O dia 29 de novembro de 2014 conclui-se com a oração
ecumênica na Igreja patriarcal de São Jorge. O Papa pede um favor ao
Patriarca Bartolomeu I: “de abençoar a mim e à Igreja de Roma”. O 30 de
novembro é o dia da assinatura da declaração
conjunta. Papa Francisco e o Patriarca Ecumênico Bartolomeu I
exprimem a sincera e firme intenção de intensificar os esforços “para a
promoção da plena unidade entre todos os cristãos e, sobretudo, entre católicos
e ortodoxos”. A última fotografia da viagem de Francisco à Turquia é o abraço
com os jovens refugiados. Eles provêm da Turquia, da Síria, do Iraque e de
vários países do Oriente Médio e da África. A difícil situação deles, enfatiza
o Pontífice argentino, “é a triste consequência de conflitos exasperados e da
guerra”.
Os passos dos Papas e a Turquia
A Turquia está no coração dos Pontífices. Paulo VI viajou
para esse país pouco mais de quatro anos depois da eleição ao trono de Pedro.

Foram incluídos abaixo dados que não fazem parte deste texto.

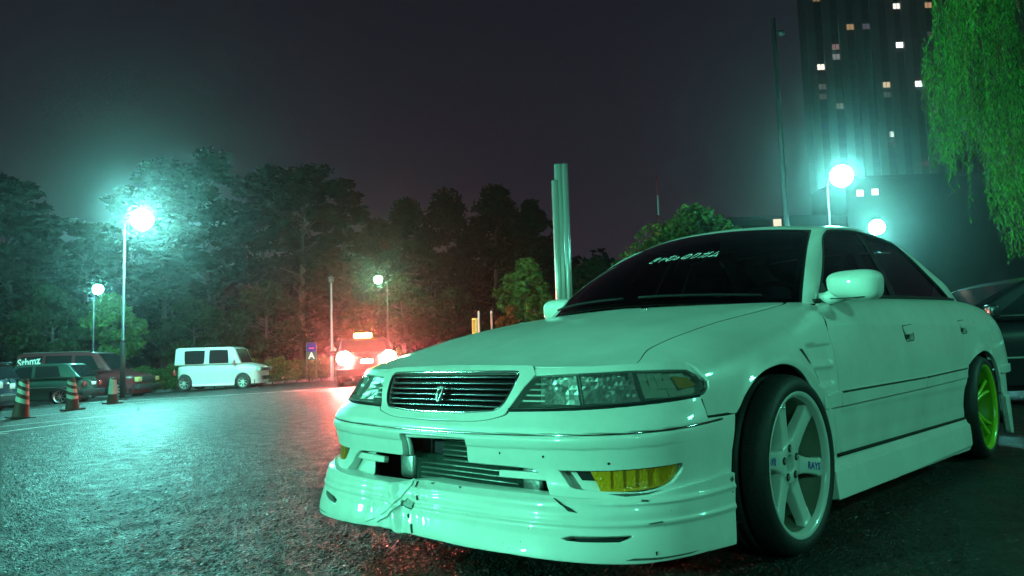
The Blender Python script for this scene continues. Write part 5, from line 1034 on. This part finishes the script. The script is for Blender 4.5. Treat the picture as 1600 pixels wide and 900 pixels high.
# black car behind the saloon
L=4.7; rz=az_left(-4)
p=gpt(1600,8.7); f=np.array([-math.sin(rz),math.cos(rz),0]); p=p-f*L/2; p[2]=0
vehicle('black_car','glossy black car half hidden behind the tail of the white saloon','car',p,rz,L,1.78,[(0,.5),(.04,.68),(.5,.80),(1.2,.90),(1.5,.93),(3.9,.96),(4.55,.93),(4.66,.85),(4.7,.6)],
 [(1.2,.90),(2.0,1.33),(2.3,1.40),(3.3,1.40),(3.7,1.33),(4.5,.95)],(.85,3.65),.32,(.008,.009,.012),
 [[(1.65,.97),(2.12,1.29),(2.55,1.34),(2.55,.97)],[(2.65,.97),(2.65,1.34),(3.25,1.33),(3.80,1.0)]],((1.25,.93),(1.98,1.31)),((4.42,.98),(3.72,1.31)),lean=.24,rim=(10,.010),rimcol=(.3,.3,.32),coat=.3,rough=.3,h=.03,
 lights=[('tail_light',(.55,.84,L-.10,L-.0,.68,.84),TLR),('tail_light',(-.84,-.55,L-.10,L-.0,.68,.84),TLR),('rear_bumper',(-.86,.86,L-.14,L+.05,.25,.52),mat('black_car_bumper',(.008,.009,.012),.2,coat=1)),('side_strip',(.885,.90,.6,4.2,.50,.52),BRT),('belt_strip',(.845,.86,1.4,4.3,.945,.957),BRT),('side_strip',(-.90,-.885,.6,4.2,.50,.52),BRT),('belt_strip',(-.86,-.845,1.4,4.3,.945,.957),BRT)])
# traffic cones
CONR=mat('cone_red',(.065,.022,.018),.6,var=(6,.3)); CONW=mat('cone_white',(.40,.42,.38),.6,var=(8,.25)); CONB=mat('cone_base',(.05,.03,.03),.8)
def cone(base,h,label,tilt,bands,top=CONR):
    t=tag(E_('traffic_cone',tuple(base)),label,'traffic cone','traffic cones along the parking line'); t.rotation_euler=(radians(tilt),0,0)
    r=lambda z:.145-(.145-.075)*z/h
    M('cone_base',bbox(-.21,.21,-.21,.21,0,.04,.01),CONB,t)
    n=24
    def ring(z0,z1,sl,m_,nm,o=0):
        V=[]
        for z in (z0,z1):
            for k_ in range(n):
                q=2*pi*k_/n; zz=min(max(z+sl*math.sin(q-pi*.75),.03),h); rr=r(zz)+o; V.append((rr*cos(q),rr*sin(q),zz))
        M(nm,(V,[(k_,(k_+1)%n,n+(k_+1)%n,n+k_) for k_ in range(n)]),m_,t,True)
    M('cone_body',join(lathe([(.165,.03),(.145,.045),(.075,h),(.06,h+.015),(.001,h+.015)],n)),top,t,True)
    for z0,z1 in bands: ring(z0*h,z1*h,.04,CONW,'cone_band',.003)
cone(gpt(34,14.4),.74,'leftmost striped cone, tilted beside the car at the left edge',-4,[(.18,.30),(.42,.54),(.64,.75),(.84,.93)])
cone(gpt(115,17.4),.72,'middle striped cone in front of the green hatchback',3,[(.16,.28),(.38,.50),(.60,.72),(.82,.92)])
cone(gpt(177,20.6),.70,'third cone with a pale upper half, left of the tall lamp pole',0,[(.36,.97)])
# ------------------------------------------------------------------ night mist
hm=bpy.data.materials.new('mist'); hm.use_nodes=True; n=hm.node_tree; n.nodes.clear(); o_=n.nodes.new('ShaderNodeOutputMaterial'); v_=n.nodes.new('ShaderNodeVolumePrincipled')
v_.inputs['Color'].default_value=(.9,.93,.95,1); v_.inputs['Density'].default_value=HZ; v_.inputs['Anisotropy'].default_value=HA; n.links.new(v_.outputs[0],o_.inputs['Volume'])
zmin=float(min(v.co.z for v in bpy.data.objects['ground'].data.vertices))-1
tag(M('haze',box(-245,175,-150,270,zmin-.0,112),hm),kind='stuff')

João Paulo II visitou a Turquia um ano depois de ter sido eleito Pontífice.
Também para Bento XVI e Francisco, a viagem apostólica à Turquia não foi
distante da data de suas eleições. Olhando para a história, parece que os
Papas, depois da eleição, querem logo abraçar e beijar essa terra.
Agora, o povo turco aguarda Leão XIV. A primeira viagem
apostólica de seu Pontificado começa nesta região do mundo, onde páginas
indeléveis do cristianismo iluminam caminhos já traçados e ainda a completar.
Os de Leão XIV são novos passos para acrescentar no espírito do Concílio de
Niceia. Passos para cumprir com o irmão Bartolomeu I nos passos de Paulo VI,
João Paulo II, Bento XVI, Francisco e também Bento XV e João XXIII.
Os Papas abraçam a Turquia, terra ligada, de maneira
indissolúvel, às origens e à história da Igreja. Os passos dos Pontífices se
adicionam aos do apóstolo do povo, São Paulo, que era um judeu de Tarso, na
atual Turquia.
Leão XIV, nesta terra dos Concílios, que teve um papel
primário nos alvores do cristianismo, renova a missão de Pedro, na reta final
do Ano Santo da esperança, rumo à Luz de Natal.